Niettemin weerspiegelt de aanpak - waar ook in Nederland over na is gedacht in het kader van het Landbouwakkoord - voor Vlaanderen een nieuwe denkroute: milieu-uitdagingen kunnen ook door technische maatregelen of een slimmer operationeel management van bedrijfsprocessen worden aangepakt. Het akkoord heeft een derde weg gevonden tussen stoppen en een vergunning krijgen voor de bestaande activiteiten. De aanpak illustreert de voortdurende worsteling om economische groei en milieuverantwoordelijkheid toch samen te laten gaan.

Betere onderbouwing
Een ander cruciaal element van het akkoord is de aanpak van de verschillende vergunningsdrempels voor industrie en landbouw. Terwijl de strengere impactdrempels voor de landbouw (tot 0,025% verandering voor 'boerenstikstof', NH3) onveranderd veel strenger als voor de industrie (tot 1% voor stikstof uit industrie en wegverkeer, NOx) blijven, ligt de nadruk nu op een betere wetenschappelijke onderbouwing van deze drempels. De Vlaamse Raad van State wilde meer transparantie en onderbouwing in de milieuwetgeving en daar voorziet de Vlaamse regering nu in. De impactdrempel is te vergelijking met de in Nederland door de provincies gehanteerde drempel van 0,005 mol/ha als grenswaarde waarboven niet zonder meer een vergunning meer kan worden verleend.
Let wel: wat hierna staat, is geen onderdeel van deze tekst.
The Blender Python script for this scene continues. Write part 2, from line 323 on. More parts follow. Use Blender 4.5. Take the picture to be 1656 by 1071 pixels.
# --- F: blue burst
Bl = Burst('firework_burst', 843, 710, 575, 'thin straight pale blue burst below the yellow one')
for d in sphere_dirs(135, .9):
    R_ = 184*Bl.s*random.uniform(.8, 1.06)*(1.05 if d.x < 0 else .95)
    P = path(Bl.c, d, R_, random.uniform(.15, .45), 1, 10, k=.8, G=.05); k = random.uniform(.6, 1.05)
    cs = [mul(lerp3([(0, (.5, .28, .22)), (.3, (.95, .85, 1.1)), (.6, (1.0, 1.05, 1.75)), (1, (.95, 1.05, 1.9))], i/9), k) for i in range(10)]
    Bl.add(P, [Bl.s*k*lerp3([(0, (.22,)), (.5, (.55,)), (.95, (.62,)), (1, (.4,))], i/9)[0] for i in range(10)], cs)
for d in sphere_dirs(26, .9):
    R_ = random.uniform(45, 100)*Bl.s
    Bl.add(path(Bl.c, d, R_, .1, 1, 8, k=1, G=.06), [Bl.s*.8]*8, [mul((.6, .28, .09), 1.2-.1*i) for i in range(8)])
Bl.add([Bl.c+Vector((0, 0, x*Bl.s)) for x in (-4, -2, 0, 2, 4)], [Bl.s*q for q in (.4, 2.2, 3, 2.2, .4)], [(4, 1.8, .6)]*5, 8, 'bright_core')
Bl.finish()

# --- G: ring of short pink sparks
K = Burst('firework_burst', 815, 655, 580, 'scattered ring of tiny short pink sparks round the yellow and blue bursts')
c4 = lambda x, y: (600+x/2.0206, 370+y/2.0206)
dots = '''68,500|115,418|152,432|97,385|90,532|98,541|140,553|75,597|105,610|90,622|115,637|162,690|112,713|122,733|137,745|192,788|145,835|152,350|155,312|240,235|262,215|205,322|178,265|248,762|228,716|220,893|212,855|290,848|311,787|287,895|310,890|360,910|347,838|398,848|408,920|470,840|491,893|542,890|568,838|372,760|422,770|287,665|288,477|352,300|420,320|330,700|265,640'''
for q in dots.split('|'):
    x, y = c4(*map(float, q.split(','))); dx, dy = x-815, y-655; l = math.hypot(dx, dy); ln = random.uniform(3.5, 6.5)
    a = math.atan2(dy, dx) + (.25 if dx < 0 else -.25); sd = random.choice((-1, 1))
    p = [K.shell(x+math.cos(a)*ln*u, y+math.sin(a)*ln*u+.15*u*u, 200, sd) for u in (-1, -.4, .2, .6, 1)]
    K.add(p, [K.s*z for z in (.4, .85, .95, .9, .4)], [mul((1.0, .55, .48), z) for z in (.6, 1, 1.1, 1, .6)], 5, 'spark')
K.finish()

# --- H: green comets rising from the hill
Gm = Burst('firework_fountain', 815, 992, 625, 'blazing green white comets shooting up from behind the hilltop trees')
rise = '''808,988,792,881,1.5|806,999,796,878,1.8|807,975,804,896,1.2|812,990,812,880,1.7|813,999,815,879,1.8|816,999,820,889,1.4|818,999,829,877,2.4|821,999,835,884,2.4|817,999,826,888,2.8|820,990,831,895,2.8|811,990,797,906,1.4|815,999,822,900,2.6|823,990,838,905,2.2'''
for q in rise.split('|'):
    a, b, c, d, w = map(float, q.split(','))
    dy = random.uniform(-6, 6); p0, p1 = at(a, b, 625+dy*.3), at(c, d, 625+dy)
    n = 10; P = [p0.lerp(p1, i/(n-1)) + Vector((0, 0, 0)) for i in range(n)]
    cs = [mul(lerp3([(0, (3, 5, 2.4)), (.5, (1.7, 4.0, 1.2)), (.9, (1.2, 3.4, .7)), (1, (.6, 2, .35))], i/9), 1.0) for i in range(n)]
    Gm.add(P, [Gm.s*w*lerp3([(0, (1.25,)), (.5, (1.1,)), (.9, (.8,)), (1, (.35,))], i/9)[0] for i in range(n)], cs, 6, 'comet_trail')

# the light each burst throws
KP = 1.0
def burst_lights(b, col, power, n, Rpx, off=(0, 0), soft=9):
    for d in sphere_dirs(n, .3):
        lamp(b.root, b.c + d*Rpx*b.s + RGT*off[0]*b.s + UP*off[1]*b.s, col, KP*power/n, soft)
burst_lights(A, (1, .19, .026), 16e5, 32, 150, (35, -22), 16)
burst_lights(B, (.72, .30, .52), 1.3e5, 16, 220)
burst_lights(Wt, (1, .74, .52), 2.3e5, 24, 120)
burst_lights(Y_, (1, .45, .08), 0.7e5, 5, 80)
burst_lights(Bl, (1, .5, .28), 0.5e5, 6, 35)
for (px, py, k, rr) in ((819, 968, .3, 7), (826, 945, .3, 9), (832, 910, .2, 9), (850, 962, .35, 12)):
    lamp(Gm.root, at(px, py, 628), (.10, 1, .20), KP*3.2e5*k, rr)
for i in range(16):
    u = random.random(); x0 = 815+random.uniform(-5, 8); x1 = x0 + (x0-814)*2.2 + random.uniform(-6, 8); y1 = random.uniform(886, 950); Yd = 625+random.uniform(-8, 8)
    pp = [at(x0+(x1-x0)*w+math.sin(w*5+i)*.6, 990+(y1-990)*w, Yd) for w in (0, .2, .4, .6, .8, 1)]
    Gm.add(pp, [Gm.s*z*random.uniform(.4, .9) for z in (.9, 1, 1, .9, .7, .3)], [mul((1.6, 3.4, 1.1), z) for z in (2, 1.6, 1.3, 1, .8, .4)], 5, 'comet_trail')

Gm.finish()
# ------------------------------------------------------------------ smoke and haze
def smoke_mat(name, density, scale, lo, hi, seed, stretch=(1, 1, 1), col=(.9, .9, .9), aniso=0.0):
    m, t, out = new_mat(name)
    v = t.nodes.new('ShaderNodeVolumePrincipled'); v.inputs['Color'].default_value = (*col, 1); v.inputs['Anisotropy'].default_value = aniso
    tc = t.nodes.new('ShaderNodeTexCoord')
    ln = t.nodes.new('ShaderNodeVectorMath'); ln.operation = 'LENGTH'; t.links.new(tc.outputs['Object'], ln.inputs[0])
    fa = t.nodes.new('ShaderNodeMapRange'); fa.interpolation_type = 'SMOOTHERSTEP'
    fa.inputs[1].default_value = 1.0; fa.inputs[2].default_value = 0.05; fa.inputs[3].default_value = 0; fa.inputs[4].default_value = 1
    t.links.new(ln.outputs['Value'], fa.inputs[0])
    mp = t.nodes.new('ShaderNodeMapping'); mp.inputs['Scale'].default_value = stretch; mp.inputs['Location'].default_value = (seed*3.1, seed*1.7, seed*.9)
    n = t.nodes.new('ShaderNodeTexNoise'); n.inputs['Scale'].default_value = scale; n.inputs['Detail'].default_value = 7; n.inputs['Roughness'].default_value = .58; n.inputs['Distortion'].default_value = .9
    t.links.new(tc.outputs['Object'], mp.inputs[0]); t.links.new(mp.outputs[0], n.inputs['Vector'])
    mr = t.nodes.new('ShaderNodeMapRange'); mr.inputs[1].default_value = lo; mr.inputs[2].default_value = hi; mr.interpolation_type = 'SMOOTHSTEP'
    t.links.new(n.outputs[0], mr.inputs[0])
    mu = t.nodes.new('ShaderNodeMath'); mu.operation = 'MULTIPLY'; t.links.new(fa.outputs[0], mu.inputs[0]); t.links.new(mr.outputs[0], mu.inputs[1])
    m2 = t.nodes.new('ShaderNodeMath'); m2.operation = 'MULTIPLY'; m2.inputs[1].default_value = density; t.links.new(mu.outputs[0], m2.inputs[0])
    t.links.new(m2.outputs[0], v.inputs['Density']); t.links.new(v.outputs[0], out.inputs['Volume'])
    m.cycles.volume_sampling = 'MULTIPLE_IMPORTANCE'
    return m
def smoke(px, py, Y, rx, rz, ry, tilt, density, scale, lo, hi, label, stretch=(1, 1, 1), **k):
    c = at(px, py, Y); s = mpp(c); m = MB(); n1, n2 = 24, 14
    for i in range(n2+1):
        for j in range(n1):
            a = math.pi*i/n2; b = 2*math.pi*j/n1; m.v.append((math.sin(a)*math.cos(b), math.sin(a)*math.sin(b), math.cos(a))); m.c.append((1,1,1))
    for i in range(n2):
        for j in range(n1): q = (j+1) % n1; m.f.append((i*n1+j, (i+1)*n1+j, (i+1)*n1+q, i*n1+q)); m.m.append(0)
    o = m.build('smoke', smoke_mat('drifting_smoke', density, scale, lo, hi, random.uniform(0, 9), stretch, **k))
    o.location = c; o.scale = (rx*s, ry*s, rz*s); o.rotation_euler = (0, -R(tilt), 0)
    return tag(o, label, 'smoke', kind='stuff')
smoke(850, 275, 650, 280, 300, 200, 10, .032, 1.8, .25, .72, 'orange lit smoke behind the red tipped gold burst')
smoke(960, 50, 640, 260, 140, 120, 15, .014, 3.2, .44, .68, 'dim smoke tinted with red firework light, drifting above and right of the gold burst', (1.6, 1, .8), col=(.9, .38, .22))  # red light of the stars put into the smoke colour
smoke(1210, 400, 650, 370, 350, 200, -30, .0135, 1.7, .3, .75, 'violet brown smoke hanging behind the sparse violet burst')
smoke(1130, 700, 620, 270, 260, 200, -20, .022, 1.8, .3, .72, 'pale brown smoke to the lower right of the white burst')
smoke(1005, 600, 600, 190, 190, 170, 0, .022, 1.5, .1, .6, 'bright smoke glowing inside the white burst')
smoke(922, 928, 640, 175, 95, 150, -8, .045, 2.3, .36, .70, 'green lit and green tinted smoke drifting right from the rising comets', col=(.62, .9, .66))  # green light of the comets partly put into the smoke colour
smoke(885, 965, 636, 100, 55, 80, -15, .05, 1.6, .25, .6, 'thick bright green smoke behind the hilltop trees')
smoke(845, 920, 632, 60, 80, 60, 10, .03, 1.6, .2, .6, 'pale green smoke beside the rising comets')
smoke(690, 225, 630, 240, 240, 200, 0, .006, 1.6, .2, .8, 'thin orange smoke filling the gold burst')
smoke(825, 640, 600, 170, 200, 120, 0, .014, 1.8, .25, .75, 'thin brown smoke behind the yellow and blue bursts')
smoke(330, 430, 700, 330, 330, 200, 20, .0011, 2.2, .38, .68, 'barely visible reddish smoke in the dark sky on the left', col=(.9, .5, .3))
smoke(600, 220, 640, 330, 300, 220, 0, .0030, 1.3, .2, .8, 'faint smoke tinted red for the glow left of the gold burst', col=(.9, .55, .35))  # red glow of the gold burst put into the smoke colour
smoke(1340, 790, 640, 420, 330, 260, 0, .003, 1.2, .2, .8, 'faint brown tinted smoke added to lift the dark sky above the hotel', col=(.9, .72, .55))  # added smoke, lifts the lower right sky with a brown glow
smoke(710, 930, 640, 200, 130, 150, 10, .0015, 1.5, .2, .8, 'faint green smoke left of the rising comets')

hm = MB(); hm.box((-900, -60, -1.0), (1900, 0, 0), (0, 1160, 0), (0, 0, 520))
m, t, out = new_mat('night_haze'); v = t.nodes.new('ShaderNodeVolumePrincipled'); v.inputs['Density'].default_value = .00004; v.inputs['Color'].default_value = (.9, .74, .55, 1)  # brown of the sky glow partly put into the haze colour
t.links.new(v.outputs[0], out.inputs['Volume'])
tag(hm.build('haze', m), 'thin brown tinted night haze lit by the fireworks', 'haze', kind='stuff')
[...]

Voor grote bedrijven buiten de agrarische sector biedt het akkoord wel soelaas. Maar net als in Nederland als er weer een idee is gelanceerd, klinkt ook in Vlaanderen alom de vraag of het akkoord juridisch houdbaar is
Net als Porthos
Ook schaft Vlaanderen de 'onvergunbaarheidsdrempel' voor landbouwbedrijven af. Dit betekent dat boeren die de uitstootdrempel overschrijden, toch een vergunning kunnen aanvragen mits ze een grondig milieuonderzoek uitvoeren. Dit opent de deur voor een flexibelere benadering, waarbij ieder individueel geval op zijn eigen merites kan worden beoordeeld, in plaats van via de enkelvoudige drempelwaarde. Een dergelijk aanpak is erg kostbaar voor boeren omdat een bureau er een gedegen rapport voor moet maken, zoals bijvoorbeeld in Nederland gebeurde voor het Rotterdamse Porthos-project waar een soortgelijke procedure voor werd gevolgd.

Voorts introduceert Vlaanderen vermoedelijk in 2025 het in Nederland bekende 'extern salderen'. Bedrijven mogen de uitstootrechten overnemen van stakende bedrijven en kunnen daarmee hun groei realiseren zonder de totale uitstoot in Vlaanderen te verhogen.

Kritiek
Tot slot vormt het akkoord de opmaat voor toekomstige hervormingen. Onderzoek moet uitwijzen of na 2030 de stikstofaanpak met meer nadruk op de bredere ecologische context en de effecten van klimaatverandering kan worden vormgegeven.

De regering van Jan Jambon benadrukt dat het akkoord een stap vooruit is in de richting van een meer geïntegreerde en doordachte benadering van milieu- en landbouwbeleid, die zowel de economische realiteit als de ecologische urgentie tegelijk eerbiedigt.

Van de zijde van groene partijen en milieuorganisaties klinkt kritiek: de natuur verliest want de deuren naar vele vergunningen zouden wijd worden opgezet met dit akkoord. Dat zegt ook de progressieve politicus Louis Tobback. De rechts-conservatieve partij Vlaams belang wijst op de hoge kosten die boeren moeten maken om een vergunning te kunnen binnenhalen. Voor grote bedrijven buiten de agrarische sector biedt het akkoord wel soelaas. Maar net als in Nederland als er weer een idee is gelanceerd, klinkt ook in Vlaanderen alom de vraag of het akkoord juridisch houdbaar is.